## SOURCE EXCERPT
· · · · ·

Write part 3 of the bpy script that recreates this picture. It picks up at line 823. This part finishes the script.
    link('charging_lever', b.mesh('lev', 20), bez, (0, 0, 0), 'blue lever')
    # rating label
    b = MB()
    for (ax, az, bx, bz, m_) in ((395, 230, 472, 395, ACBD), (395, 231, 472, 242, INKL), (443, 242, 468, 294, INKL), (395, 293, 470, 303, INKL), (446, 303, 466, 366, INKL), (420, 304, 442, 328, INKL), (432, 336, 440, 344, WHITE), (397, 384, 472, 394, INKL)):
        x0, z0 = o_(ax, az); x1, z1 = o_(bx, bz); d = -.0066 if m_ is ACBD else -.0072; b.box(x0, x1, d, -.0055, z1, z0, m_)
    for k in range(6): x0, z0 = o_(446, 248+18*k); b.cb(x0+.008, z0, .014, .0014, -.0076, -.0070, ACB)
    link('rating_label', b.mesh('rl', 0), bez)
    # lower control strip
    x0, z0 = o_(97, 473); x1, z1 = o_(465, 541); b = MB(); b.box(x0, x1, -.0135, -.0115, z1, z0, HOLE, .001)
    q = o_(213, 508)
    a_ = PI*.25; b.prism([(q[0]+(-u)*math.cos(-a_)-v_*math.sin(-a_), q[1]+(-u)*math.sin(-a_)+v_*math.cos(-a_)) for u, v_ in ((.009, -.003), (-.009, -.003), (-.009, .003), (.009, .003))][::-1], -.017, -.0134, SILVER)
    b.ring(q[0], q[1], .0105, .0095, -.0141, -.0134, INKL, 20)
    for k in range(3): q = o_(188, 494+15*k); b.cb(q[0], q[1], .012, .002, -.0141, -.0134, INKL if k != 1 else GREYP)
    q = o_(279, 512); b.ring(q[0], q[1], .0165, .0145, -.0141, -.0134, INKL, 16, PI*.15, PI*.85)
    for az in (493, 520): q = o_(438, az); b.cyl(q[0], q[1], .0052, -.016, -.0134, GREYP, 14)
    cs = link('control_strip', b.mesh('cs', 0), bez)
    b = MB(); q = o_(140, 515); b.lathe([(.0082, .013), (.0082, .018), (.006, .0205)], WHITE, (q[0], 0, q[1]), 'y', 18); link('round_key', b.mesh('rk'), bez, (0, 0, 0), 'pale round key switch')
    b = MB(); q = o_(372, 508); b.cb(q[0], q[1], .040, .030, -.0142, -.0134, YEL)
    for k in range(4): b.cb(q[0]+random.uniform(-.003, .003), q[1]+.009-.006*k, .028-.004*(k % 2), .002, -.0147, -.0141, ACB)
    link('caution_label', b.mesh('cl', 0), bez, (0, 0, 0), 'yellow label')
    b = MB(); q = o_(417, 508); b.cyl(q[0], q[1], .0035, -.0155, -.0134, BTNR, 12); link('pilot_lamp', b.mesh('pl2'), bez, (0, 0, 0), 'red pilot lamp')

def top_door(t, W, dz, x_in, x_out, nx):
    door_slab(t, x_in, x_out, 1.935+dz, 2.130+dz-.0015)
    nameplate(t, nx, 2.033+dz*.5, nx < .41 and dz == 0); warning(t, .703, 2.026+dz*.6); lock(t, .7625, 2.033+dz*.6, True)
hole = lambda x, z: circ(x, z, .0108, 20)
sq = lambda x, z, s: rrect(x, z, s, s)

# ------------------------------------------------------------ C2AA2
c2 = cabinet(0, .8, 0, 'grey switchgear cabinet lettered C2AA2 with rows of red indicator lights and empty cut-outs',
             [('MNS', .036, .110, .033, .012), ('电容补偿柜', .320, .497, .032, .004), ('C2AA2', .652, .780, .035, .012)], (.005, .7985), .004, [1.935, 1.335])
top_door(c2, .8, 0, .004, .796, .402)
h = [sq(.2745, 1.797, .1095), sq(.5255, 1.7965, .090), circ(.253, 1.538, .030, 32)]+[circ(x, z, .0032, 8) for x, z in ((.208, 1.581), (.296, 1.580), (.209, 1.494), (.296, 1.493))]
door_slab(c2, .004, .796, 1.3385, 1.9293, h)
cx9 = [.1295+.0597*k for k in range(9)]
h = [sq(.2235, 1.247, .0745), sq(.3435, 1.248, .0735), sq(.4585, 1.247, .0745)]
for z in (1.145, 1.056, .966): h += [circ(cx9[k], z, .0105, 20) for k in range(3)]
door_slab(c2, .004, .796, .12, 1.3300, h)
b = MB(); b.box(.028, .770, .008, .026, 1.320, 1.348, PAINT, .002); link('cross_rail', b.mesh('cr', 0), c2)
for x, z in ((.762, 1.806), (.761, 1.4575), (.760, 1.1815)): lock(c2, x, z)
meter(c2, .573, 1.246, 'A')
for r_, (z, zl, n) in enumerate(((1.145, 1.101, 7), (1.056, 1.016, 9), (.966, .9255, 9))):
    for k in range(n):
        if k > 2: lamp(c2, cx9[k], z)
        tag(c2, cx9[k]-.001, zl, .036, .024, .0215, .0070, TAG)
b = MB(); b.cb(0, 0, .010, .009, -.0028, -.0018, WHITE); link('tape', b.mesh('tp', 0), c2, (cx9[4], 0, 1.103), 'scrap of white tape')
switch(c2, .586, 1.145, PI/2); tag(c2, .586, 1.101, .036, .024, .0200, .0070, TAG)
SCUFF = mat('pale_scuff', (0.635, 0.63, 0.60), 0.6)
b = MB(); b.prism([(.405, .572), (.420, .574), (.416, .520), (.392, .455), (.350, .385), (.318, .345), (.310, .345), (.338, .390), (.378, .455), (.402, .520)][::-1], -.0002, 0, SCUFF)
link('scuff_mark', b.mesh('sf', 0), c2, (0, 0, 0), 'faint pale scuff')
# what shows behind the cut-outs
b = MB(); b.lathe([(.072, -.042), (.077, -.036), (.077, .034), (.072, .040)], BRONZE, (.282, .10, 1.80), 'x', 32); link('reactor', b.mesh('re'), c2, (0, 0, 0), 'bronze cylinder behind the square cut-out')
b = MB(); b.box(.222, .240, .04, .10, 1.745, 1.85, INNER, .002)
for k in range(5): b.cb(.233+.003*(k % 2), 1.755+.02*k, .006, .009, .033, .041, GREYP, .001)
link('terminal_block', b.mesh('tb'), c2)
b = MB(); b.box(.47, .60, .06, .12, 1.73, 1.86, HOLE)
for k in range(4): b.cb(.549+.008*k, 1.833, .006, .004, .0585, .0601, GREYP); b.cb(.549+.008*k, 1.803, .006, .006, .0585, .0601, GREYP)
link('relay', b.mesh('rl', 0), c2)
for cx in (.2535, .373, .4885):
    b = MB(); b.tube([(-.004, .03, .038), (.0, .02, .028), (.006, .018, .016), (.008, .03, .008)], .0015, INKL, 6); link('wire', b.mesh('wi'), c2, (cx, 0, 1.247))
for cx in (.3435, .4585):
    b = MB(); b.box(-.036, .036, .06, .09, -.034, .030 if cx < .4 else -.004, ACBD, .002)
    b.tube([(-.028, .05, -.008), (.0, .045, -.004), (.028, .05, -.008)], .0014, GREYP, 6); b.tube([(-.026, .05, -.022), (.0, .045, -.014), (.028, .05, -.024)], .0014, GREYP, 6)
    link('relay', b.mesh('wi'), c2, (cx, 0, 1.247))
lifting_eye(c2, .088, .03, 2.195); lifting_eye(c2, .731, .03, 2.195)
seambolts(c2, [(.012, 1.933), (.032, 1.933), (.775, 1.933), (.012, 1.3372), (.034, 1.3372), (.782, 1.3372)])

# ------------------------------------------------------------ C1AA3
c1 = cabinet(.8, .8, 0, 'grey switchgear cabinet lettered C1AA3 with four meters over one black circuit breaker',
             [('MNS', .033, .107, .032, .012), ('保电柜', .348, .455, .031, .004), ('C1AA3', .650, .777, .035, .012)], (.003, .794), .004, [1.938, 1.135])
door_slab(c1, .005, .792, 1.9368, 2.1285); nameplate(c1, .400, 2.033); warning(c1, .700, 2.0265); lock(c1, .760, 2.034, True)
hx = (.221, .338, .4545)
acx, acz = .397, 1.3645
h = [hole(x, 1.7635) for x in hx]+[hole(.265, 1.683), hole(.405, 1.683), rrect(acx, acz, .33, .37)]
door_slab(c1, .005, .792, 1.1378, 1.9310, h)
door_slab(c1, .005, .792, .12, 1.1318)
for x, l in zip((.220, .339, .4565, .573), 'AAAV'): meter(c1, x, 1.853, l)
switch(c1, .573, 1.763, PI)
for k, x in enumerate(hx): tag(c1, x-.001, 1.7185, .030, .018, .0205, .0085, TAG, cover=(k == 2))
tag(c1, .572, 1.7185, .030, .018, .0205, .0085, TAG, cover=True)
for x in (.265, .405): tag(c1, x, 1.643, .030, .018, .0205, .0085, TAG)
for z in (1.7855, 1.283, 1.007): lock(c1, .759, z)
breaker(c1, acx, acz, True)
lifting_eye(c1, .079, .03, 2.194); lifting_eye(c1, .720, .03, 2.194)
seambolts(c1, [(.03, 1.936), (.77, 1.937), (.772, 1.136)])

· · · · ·

## INSTRUCTION
Please transcribe, exactly and with nothing added, the lines from the first line of the material above through the line that contains "b = MB(); q = o_(417, 508);".

## RESULT OF THE EXERCISE
Write part 3 of the bpy script that recreates this picture. It picks up at line 823. This part finishes the script.
    link('charging_lever', b.mesh('lev', 20), bez, (0, 0, 0), 'blue lever')
    # rating label
    b = MB()
    for (ax, az, bx, bz, m_) in ((395, 230, 472, 395, ACBD), (395, 231, 472, 242, INKL), (443, 242, 468, 294, INKL), (395, 293, 470, 303, INKL), (446, 303, 466, 366, INKL), (420, 304, 442, 328, INKL), (432, 336, 440, 344, WHITE), (397, 384, 472, 394, INKL)):
        x0, z0 = o_(ax, az); x1, z1 = o_(bx, bz); d = -.0066 if m_ is ACBD else -.0072; b.box(x0, x1, d, -.0055, z1, z0, m_)
    for k in range(6): x0, z0 = o_(446, 248+18*k); b.cb(x0+.008, z0, .014, .0014, -.0076, -.0070, ACB)
    link('rating_label', b.mesh('rl', 0), bez)
    # lower control strip
    x0, z0 = o_(97, 473); x1, z1 = o_(465, 541); b = MB(); b.box(x0, x1, -.0135, -.0115, z1, z0, HOLE, .001)
    q = o_(213, 508)
    a_ = PI*.25; b.prism([(q[0]+(-u)*math.cos(-a_)-v_*math.sin(-a_), q[1]+(-u)*math.sin(-a_)+v_*math.cos(-a_)) for u, v_ in ((.009, -.003), (-.009, -.003), (-.009, .003), (.009, .003))][::-1], -.017, -.0134, SILVER)
    b.ring(q[0], q[1], .0105, .0095, -.0141, -.0134, INKL, 20)
    for k in range(3): q = o_(188, 494+15*k); b.cb(q[0], q[1], .012, .002, -.0141, -.0134, INKL if k != 1 else GREYP)
    q = o_(279, 512); b.ring(q[0], q[1], .0165, .0145, -.0141, -.0134, INKL, 16, PI*.15, PI*.85)
    for az in (493, 520): q = o_(438, az); b.cyl(q[0], q[1], .0052, -.016, -.0134, GREYP, 14)
    cs = link('control_strip', b.mesh('cs', 0), bez)
    b = MB(); q = o_(140, 515); b.lathe([(.0082, .013), (.0082, .018), (.006, .0205)], WHITE, (q[0], 0, q[1]), 'y', 18); link('round_key', b.mesh('rk'), bez, (0, 0, 0), 'pale round key switch')
    b = MB(); q = o_(372, 508); b.cb(q[0], q[1], .040, .030, -.0142, -.0134, YEL)
    for k in range(4): b.cb(q[0]+random.uniform(-.003, .003), q[1]+.009-.006*k, .028-.004*(k % 2), .002, -.0147, -.0141, ACB)
    link('caution_label', b.mesh('cl', 0), bez, (0, 0, 0), 'yellow label')
    b = MB(); q = o_(417, 508); b.cyl(q[0], q[1], .0035, -.0155, -.0134, BTNR, 12); link('pilot_lamp', b.mesh('pl2'), bez, (0, 0, 0), 'red pilot lamp')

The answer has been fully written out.